▶ **INSTRUCTIONS TO FOLLOW**: Starting with the first line of the data below, copy each line up to and including the one containing "pi = math.pi". Pictures stay out.

** BEGIN INFORMATION SHOWN **

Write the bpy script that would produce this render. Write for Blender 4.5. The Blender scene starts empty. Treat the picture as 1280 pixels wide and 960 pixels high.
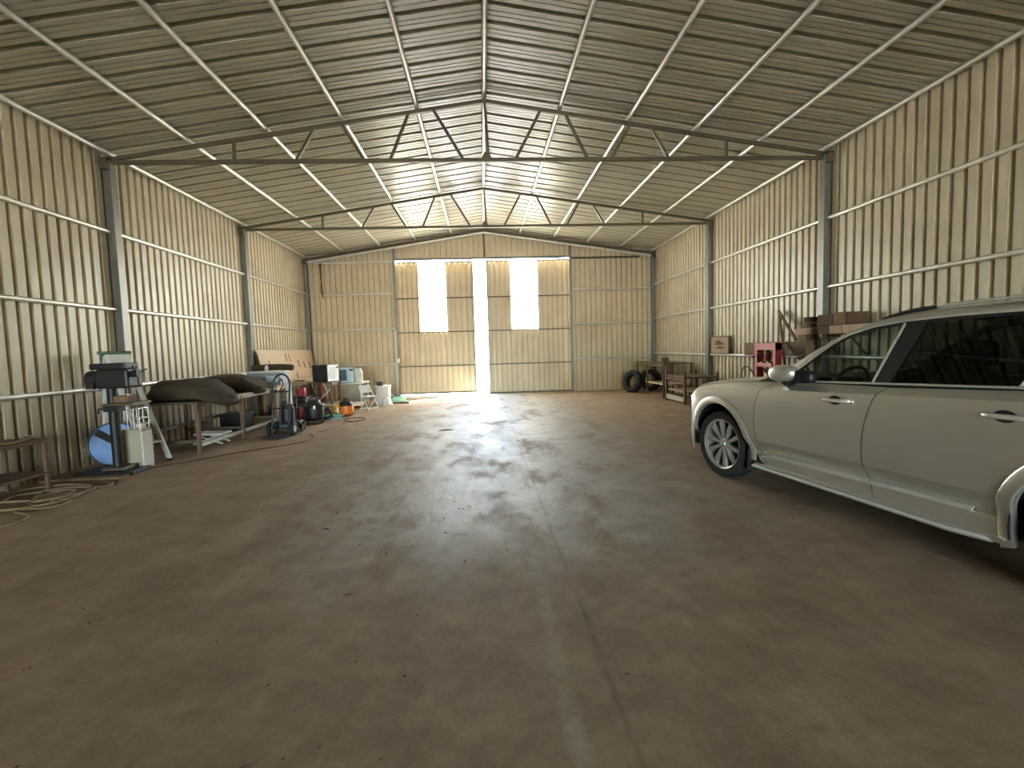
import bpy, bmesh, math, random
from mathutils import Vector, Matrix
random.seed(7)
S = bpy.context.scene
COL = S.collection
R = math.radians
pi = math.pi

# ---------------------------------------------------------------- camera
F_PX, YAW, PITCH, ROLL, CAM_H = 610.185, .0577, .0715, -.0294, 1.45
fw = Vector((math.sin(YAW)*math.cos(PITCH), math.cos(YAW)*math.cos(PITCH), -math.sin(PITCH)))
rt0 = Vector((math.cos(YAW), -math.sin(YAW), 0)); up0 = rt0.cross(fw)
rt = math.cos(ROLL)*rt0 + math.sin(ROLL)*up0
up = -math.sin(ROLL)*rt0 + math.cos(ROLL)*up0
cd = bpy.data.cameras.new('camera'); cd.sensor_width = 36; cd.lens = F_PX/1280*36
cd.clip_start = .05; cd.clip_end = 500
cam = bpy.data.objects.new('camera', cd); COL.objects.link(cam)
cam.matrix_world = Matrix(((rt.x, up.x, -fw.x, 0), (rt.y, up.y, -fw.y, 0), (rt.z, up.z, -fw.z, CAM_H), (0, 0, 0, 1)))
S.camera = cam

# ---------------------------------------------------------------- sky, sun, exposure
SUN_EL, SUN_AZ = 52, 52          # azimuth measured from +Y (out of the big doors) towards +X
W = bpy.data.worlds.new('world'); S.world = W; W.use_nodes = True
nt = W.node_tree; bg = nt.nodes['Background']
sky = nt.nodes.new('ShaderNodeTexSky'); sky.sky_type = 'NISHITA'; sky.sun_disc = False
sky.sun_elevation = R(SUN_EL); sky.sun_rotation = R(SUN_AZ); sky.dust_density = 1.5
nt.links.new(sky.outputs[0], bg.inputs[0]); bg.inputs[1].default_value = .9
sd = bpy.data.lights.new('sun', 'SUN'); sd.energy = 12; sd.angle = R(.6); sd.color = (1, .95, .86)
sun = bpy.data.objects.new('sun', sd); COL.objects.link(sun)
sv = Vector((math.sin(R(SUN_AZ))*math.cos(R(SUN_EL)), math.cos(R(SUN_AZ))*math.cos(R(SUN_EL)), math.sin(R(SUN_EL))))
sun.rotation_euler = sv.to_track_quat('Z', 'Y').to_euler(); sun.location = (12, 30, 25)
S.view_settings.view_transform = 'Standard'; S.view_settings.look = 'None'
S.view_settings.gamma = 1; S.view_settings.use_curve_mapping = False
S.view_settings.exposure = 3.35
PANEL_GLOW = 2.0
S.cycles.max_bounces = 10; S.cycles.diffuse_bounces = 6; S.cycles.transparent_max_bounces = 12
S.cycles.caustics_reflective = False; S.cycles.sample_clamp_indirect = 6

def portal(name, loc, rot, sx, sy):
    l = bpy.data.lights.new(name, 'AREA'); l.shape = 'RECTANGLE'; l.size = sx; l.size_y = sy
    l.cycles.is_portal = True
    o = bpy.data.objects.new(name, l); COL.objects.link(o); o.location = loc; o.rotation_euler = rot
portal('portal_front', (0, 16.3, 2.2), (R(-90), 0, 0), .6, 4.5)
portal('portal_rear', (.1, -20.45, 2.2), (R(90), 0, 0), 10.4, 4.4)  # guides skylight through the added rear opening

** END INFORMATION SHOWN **

▶ **EXERCISE OUTPUT**:
Write the bpy script that would produce this render. Write for Blender 4.5. The Blender scene starts empty. Treat the picture as 1280 pixels wide and 960 pixels high.
import bpy, bmesh, math, random
from mathutils import Vector, Matrix
random.seed(7)
S = bpy.context.scene
COL = S.collection
R = math.radians
pi = math.pi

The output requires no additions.